Четвёртое: научись различать собственно описание и определение. Описание даёт представление об ощущениях. Определение апеллирует к чисто интеллектуальной способности сравнивать или выделять признаки из абстрактных понятий. Но в нынешней словесности они могут быть взаимозаменяемы или даже смешиваемы. Кстати сказать, это тоже удерживает внимание читателя, особенно в «умных» жанрах, таких, как интеллектуальный детектив или «твёрдая» фантастика. А есть ситуации, например если речь идёт о «драме идей» в среде учёных, когда без определений вообще не обойтись. Кстати, при частом использовании определений необходимо особенно старательно учиться точному сравнению, но это уже необязательное замечание.
Пятое и последнее. Научись сокращать, а то и вовсе вычёркивать неудачное описание.
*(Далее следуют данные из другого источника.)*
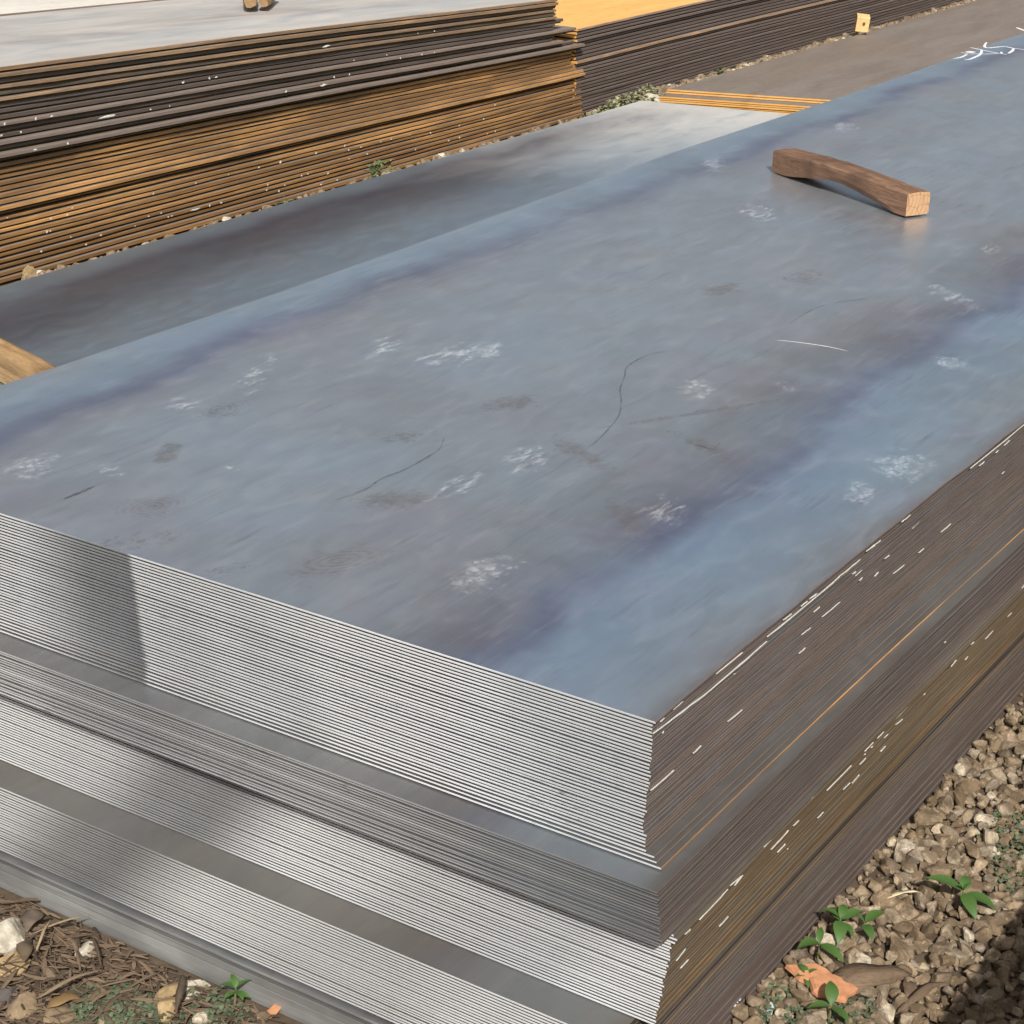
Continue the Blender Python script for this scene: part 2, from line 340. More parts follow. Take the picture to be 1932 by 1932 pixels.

Чтобы я ни говорил о важности этого элемента текста, как бы я ни распинался о его художественной значимости, если он будет мешать главному – темпу восприятия и сюжетной образности, – его придётся укорачивать. Это нелегко, я первый готов это признать. Это даже очень трудно, особенно если найден какой‑то тонкий эпитет, точное сравнение, правильный оборот… Но это всё равно следует делать – ведь на дворе не «осьмнадцатый» век.
ЧЕМ КОРОЧЕ – ТЕМ ЯДРЁНЕЙ
Кстати, о краткости. Существует байка, что примерно в тридцатые годы, когда только нарождалось такое мощное средство в анализе текста, как структурализм, провели сравнение в количестве описаний и всех прочих текстовых утверждений. И нашли, что описаний в конце прошлого века было около трети, в тридцатых годах нашего века – около четверти. Но уже в шестидесятых годах количество описаний в такой не самой отсталой мировой литературе, как американская, было замечено даже меньше одной пятой части, то есть менее двадцати процентов.
И при всём при том, по единодушному мнению критиков, роль сравнения возросла – просто потому, что она стала нести на себе более существенную нагрузку – зрительное и прочие (все разом) представления о предметах романного изложения. Эти представления стали необходимы коммерческому роману и особенно распространились во времена популяризованной, набирающей силу аудиовизуальной культуры.
Спрашивается, за счёт чего авторы мировых бестселлеров сумели справиться с такой задачей – текстовая площадь меньше, а эффективность выше? Правильно, за счёт экспрессии, краткости. А вот поиски этой краткости в самом деле не меньшее приключение, чем одоление Северного полюса. Тут тоже есть свои неудачники, есть первооткрыватели и прославленные первопроходцы. Жаль, я не могу остановиться на этом подробно – как об одном из лично мне не дающихся элементов текста, я бы мог о краткости написать, вероятно, целое исследование. Но три главных этапа я хочу всё‑таки отметить.
Сначала словесники попробовали переложить функции описаний на другие части текста, используя прилагательные. Эта часть речи оказалась чрезвычайно гибкой и вполне добротно вписалась в диалоги и повествование, что позволило убрать огромные куски «чистых» описаний, как это делали ещё в период между войнами немцы, даже самые талантливые, вроде Маннов или Фейхтвангера.
Второй трюк, который был почти естественным продолжением предыдущего приёма, – это описание посредством перенесённых прилагательных, скорее оценочных, чем описательных. Это значит, что вместо обычных описаний литераторы перешли на создание эффекта «впечатления». И этот метод позволил ещё более сократить описания, что было просто благословенным выходом из ситуации, потому что на Европу и на мир, соответственно, уже накатывала не очень долгая, но чрезвычайно ощутимая волна экзистенциализма.
И третий метод, которым пользуются почти все «успешные» литераторы нынешнего, так сказать, призыва, заключается в почти пол ном истреблении прилагательных и использовании не «нейтральн‑равнодушных», а эмоционально, интеллектуально и нравственно «окрашенных» глаголов. Согласись, что вместо «тихо вошёл» куда лучше написать «вкрался», а вместо «прекрасная дама, имеющая пышный вид и здоровый румянец», куда короче – «ядрёная толстушка».
Вот этой эволюции описаний я предлагаю придерживаться и тебе тоже. По крайней мере, пока. Ведь маятник, что ни говори, в обратную сторону ещё не качнулся, и тяжеловатые описания пока не вошли в моду повторно… А может быть, и никогда уже не войдут, всё‑таки романы ныне совсем не единственный источник художественного освоения мира, а конкуренты – видео, поп– и рок‑музыка, да ещё и компьютер – диктуют свои правила. И игнорировать их больше не удастся.